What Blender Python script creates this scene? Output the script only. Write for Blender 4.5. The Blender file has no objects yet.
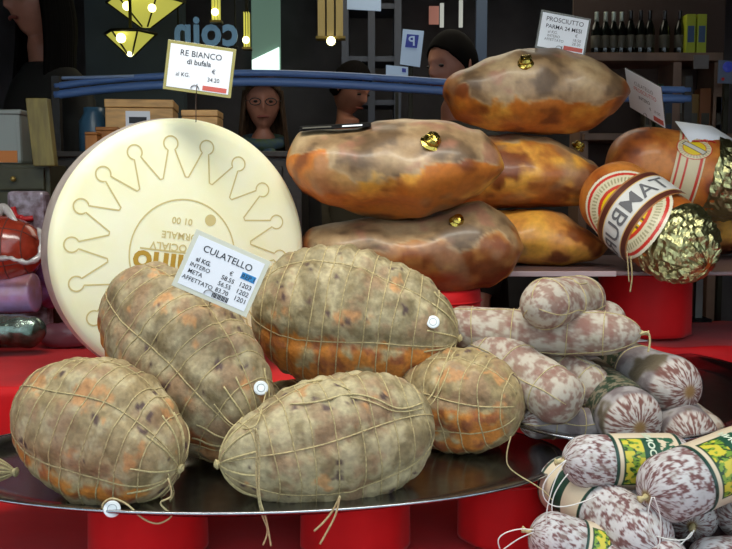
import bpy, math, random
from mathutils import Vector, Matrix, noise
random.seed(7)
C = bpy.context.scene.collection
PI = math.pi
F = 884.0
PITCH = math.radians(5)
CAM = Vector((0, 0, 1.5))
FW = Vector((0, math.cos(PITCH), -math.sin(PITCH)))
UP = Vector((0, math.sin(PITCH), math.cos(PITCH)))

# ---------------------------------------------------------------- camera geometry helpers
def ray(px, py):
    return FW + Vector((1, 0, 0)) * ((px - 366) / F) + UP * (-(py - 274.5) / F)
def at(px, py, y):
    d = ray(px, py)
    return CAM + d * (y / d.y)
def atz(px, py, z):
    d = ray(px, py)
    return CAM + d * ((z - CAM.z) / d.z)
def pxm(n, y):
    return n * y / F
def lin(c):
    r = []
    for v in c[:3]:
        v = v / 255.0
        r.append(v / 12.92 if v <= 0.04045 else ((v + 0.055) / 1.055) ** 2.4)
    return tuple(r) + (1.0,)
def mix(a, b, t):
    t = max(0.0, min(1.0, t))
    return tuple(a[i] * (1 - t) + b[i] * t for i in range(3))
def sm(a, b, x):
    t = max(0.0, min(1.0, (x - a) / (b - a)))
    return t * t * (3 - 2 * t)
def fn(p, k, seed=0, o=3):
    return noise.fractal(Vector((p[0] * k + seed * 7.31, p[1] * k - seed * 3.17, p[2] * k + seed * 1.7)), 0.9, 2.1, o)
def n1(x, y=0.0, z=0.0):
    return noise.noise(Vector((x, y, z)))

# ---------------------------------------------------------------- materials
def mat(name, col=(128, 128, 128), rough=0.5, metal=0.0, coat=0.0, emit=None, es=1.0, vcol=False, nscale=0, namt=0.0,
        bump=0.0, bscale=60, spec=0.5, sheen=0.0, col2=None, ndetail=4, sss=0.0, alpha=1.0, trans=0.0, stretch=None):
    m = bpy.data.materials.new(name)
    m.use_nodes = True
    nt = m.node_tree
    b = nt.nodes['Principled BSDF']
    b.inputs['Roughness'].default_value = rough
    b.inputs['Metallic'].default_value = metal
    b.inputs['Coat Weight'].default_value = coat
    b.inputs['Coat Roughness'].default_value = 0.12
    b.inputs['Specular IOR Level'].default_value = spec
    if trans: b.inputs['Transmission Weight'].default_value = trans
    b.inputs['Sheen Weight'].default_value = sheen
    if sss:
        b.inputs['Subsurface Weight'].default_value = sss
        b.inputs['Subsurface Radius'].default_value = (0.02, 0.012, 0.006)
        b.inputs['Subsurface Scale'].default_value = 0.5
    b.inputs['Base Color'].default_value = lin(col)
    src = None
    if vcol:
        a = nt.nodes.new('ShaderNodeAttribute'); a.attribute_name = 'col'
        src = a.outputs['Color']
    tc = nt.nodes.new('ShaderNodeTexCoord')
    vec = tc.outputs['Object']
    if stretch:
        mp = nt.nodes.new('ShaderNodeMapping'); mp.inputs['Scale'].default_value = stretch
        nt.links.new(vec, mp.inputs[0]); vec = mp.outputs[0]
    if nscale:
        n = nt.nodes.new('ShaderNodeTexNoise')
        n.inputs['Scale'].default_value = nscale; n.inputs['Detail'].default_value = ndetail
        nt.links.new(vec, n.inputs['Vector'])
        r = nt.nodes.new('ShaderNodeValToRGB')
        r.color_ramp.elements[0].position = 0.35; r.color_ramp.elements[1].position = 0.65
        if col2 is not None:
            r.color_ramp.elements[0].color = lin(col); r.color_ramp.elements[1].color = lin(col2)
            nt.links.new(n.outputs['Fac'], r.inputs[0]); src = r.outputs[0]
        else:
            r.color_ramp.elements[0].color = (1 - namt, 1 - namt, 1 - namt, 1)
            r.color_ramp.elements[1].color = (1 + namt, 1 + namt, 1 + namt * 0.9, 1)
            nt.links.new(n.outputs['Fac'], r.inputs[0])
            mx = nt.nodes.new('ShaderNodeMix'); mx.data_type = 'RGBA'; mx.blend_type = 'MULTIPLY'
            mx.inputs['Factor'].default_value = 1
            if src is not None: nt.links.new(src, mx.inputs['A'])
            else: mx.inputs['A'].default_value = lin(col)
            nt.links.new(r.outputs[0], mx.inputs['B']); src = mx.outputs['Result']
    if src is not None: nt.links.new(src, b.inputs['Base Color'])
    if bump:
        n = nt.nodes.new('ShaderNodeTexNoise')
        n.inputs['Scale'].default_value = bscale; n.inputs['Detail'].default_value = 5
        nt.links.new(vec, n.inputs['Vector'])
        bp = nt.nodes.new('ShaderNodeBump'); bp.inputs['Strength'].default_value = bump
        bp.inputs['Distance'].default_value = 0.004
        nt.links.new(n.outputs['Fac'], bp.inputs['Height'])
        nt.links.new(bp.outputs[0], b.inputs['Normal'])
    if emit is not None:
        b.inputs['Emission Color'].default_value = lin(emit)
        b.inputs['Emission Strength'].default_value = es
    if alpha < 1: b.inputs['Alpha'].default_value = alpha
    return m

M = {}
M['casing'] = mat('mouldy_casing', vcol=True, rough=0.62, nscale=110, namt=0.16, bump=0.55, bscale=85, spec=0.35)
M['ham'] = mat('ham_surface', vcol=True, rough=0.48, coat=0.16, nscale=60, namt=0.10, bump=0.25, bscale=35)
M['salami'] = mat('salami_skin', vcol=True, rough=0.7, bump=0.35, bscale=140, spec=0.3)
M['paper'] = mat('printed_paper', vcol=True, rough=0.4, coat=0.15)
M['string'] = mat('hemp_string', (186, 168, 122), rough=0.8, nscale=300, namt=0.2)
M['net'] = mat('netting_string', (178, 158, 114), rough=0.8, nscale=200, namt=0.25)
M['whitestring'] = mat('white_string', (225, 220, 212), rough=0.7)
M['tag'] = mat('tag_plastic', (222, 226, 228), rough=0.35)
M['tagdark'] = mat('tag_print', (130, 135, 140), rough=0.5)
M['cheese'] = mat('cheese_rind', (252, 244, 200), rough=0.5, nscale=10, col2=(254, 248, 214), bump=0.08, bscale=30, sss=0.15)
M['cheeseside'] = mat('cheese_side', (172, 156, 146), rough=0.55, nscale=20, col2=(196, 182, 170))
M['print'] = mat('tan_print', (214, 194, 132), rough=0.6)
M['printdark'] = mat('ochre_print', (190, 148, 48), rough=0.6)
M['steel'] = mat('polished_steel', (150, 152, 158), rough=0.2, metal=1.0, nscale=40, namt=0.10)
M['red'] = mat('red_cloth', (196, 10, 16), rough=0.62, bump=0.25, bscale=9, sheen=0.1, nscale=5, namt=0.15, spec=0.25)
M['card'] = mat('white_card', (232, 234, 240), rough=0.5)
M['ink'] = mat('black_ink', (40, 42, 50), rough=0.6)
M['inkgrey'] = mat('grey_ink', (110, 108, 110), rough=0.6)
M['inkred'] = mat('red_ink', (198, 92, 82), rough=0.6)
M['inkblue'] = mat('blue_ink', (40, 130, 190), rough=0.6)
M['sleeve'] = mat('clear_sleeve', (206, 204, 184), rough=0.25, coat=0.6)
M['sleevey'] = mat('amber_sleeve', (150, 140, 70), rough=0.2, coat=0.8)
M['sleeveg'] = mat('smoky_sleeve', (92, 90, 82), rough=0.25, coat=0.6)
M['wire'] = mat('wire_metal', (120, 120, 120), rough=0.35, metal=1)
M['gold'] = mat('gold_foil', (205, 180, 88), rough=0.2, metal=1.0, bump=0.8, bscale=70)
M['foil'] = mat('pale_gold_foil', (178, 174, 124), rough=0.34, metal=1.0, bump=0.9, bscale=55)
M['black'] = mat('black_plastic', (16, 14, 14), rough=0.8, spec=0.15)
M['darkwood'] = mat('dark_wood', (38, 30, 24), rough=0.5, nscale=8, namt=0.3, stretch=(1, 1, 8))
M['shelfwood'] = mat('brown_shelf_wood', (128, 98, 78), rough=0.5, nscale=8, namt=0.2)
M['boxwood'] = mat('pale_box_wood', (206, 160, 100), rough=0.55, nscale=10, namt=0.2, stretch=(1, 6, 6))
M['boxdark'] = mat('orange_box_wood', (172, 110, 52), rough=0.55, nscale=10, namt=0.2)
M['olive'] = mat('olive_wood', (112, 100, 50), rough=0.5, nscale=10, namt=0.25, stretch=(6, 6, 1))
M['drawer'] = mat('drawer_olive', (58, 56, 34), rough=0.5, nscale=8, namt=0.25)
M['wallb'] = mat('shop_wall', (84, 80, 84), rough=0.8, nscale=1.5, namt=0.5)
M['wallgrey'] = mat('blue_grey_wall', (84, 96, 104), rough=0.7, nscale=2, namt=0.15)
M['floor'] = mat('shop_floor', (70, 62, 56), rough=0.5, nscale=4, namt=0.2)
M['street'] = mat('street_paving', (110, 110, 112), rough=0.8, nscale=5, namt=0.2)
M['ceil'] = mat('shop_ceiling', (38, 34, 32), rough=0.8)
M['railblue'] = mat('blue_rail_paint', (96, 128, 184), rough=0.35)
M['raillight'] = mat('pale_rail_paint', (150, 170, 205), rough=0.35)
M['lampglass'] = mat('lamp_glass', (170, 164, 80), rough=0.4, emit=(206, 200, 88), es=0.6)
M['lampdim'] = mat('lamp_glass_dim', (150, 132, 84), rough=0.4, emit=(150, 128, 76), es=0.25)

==

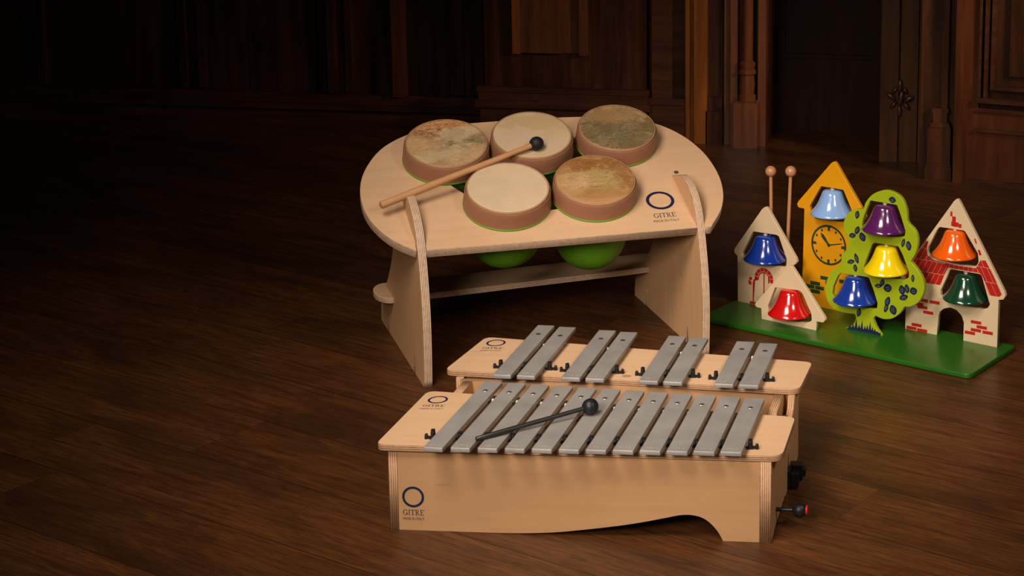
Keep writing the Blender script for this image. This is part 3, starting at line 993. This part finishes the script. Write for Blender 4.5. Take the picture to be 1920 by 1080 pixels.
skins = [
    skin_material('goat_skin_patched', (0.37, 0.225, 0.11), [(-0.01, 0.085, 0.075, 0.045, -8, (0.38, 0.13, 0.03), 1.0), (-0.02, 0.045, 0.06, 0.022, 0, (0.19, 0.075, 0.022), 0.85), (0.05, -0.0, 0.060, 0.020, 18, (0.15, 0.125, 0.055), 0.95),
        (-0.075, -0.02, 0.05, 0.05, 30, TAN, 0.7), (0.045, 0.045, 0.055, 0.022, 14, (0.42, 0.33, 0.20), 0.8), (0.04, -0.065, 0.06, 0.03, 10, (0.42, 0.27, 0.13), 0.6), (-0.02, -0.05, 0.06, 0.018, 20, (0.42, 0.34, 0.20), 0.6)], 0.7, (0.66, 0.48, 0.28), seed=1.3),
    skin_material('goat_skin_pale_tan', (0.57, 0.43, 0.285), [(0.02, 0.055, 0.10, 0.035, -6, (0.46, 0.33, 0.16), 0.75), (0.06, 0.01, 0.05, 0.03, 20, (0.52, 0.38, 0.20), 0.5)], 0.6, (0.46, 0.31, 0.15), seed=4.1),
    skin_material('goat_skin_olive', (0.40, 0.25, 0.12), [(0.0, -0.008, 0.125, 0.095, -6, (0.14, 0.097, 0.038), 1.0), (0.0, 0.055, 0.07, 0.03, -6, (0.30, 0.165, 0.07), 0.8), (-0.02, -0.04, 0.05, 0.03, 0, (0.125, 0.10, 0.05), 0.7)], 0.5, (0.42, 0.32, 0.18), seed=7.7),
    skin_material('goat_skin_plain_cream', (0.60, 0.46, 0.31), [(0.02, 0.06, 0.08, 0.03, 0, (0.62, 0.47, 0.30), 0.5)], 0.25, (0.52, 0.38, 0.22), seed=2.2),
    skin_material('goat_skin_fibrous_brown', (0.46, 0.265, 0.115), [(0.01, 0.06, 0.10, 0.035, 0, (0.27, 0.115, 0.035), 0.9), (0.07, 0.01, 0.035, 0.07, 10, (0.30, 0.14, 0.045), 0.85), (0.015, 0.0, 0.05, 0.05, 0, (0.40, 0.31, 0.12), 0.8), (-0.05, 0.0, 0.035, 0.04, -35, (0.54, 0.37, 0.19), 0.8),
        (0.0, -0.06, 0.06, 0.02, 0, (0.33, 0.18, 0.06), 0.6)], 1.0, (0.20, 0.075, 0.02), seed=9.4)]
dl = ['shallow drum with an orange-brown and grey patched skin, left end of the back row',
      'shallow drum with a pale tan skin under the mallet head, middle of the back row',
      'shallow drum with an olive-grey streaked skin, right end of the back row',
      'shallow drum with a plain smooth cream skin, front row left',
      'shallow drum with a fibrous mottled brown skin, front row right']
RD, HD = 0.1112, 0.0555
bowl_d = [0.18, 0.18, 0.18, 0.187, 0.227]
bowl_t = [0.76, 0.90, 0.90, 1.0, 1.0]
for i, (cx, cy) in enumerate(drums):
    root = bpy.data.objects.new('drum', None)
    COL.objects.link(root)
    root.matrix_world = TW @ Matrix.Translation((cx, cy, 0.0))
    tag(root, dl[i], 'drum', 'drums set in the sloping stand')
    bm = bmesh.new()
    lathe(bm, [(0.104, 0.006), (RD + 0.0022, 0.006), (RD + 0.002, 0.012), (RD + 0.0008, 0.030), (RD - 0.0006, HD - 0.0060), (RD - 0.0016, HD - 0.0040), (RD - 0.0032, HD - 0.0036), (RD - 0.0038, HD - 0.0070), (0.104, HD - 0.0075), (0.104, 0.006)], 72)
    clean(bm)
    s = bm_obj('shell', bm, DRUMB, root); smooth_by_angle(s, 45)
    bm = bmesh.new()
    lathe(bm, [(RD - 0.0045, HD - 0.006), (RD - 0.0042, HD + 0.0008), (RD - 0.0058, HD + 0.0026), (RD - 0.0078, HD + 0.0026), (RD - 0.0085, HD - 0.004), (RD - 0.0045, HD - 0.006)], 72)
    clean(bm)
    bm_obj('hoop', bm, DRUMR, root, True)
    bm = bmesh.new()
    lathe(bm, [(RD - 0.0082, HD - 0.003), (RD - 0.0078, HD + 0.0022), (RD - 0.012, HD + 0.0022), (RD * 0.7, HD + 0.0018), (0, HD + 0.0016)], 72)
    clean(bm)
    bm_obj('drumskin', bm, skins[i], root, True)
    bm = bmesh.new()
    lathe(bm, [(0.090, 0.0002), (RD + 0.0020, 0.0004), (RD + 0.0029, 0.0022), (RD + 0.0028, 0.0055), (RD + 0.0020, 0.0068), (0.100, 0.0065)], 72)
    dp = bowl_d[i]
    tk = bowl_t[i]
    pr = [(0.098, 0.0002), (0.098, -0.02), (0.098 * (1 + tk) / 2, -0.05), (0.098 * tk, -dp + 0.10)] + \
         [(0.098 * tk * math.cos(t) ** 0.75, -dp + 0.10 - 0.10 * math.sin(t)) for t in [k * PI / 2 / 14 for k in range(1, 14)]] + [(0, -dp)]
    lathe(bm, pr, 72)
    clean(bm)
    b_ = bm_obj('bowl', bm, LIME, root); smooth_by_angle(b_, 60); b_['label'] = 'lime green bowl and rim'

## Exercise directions
Above are the entries; count how many of their lines contain the word "scene" and give only that number.

## Solution
2